Exercise goal: Your task is to copy every line of this material exactly.

Recorded data:
- - - - - - -
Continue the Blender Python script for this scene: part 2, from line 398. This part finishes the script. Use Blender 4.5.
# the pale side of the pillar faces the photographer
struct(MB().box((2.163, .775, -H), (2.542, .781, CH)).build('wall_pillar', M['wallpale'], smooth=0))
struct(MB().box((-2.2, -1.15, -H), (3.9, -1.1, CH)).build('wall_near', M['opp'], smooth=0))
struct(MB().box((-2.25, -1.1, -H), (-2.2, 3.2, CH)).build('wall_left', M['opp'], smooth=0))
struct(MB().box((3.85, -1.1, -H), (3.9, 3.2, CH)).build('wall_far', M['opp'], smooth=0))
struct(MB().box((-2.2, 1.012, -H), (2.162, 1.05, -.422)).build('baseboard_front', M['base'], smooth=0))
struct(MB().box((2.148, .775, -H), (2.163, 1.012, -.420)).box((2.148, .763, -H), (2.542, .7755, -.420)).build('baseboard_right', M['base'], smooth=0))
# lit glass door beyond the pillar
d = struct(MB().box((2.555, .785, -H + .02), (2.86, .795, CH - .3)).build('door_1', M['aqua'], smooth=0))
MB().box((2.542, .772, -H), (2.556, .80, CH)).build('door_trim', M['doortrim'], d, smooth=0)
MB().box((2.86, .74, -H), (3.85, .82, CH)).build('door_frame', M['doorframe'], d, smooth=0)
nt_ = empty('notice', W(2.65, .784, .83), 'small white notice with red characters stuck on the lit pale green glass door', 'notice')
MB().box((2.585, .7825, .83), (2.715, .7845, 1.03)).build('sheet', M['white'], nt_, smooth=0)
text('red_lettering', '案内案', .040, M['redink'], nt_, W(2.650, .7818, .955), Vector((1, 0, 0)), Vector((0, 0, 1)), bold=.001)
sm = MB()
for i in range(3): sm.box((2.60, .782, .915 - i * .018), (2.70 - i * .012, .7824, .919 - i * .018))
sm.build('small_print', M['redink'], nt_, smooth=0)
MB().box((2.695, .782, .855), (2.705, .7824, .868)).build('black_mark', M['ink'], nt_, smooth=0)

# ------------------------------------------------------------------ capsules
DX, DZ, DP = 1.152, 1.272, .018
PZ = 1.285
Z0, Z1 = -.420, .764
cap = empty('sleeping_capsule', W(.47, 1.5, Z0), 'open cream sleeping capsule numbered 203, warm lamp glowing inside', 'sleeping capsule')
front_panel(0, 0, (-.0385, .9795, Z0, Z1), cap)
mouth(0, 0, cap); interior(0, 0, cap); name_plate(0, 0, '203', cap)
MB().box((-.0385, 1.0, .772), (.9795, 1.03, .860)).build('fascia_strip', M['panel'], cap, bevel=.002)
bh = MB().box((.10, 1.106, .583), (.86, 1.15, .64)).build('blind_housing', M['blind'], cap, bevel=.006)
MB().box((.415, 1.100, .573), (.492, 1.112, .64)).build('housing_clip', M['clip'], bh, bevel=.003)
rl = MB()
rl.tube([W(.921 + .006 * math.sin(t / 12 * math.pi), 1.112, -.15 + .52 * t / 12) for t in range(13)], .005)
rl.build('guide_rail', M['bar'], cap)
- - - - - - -
Response:
Continue the Blender Python script for this scene: part 2, from line 398. This part finishes the script. Use Blender 4.5.
# the pale side of the pillar faces the photographer
struct(MB().box((2.163, .775, -H), (2.542, .781, CH)).build('wall_pillar', M['wallpale'], smooth=0))
struct(MB().box((-2.2, -1.15, -H), (3.9, -1.1, CH)).build('wall_near', M['opp'], smooth=0))
struct(MB().box((-2.25, -1.1, -H), (-2.2, 3.2, CH)).build('wall_left', M['opp'], smooth=0))
struct(MB().box((3.85, -1.1, -H), (3.9, 3.2, CH)).build('wall_far', M['opp'], smooth=0))
struct(MB().box((-2.2, 1.012, -H), (2.162, 1.05, -.422)).build('baseboard_front', M['base'], smooth=0))
struct(MB().box((2.148, .775, -H), (2.163, 1.012, -.420)).box((2.148, .763, -H), (2.542, .7755, -.420)).build('baseboard_right', M['base'], smooth=0))
# lit glass door beyond the pillar
d = struct(MB().box((2.555, .785, -H + .02), (2.86, .795, CH - .3)).build('door_1', M['aqua'], smooth=0))
MB().box((2.542, .772, -H), (2.556, .80, CH)).build('door_trim', M['doortrim'], d, smooth=0)
MB().box((2.86, .74, -H), (3.85, .82, CH)).build('door_frame', M['doorframe'], d, smooth=0)
nt_ = empty('notice', W(2.65, .784, .83), 'small white notice with red characters stuck on the lit pale green glass door', 'notice')
MB().box((2.585, .7825, .83), (2.715, .7845, 1.03)).build('sheet', M['white'], nt_, smooth=0)
text('red_lettering', '案内案', .040, M['redink'], nt_, W(2.650, .7818, .955), Vector((1, 0, 0)), Vector((0, 0, 1)), bold=.001)
sm = MB()
for i in range(3): sm.box((2.60, .782, .915 - i * .018), (2.70 - i * .012, .7824, .919 - i * .018))
sm.build('small_print', M['redink'], nt_, smooth=0)
MB().box((2.695, .782, .855), (2.705, .7824, .868)).build('black_mark', M['ink'], nt_, smooth=0)

# ------------------------------------------------------------------ capsules
DX, DZ, DP = 1.152, 1.272, .018
PZ = 1.285
Z0, Z1 = -.420, .764
cap = empty('sleeping_capsule', W(.47, 1.5, Z0), 'open cream sleeping capsule numbered 203, warm lamp glowing inside', 'sleeping capsule')
front_panel(0, 0, (-.0385, .9795, Z0, Z1), cap)
mouth(0, 0, cap); interior(0, 0, cap); name_plate(0, 0, '203', cap)
MB().box((-.0385, 1.0, .772), (.9795, 1.03, .860)).build('fascia_strip', M['panel'], cap, bevel=.002)
bh = MB().box((.10, 1.106, .583), (.86, 1.15, .64)).build('blind_housing', M['blind'], cap, bevel=.006)
MB().box((.415, 1.100, .573), (.492, 1.112, .64)).build('housing_clip', M['clip'], bh, bevel=.003)
rl = MB()
rl.tube([W(.921 + .006 * math.sin(t / 12 * math.pi), 1.112, -.15 + .52 * t / 12) for t in range(13)], .005)
rl.build('guide_rail', M['bar'], cap)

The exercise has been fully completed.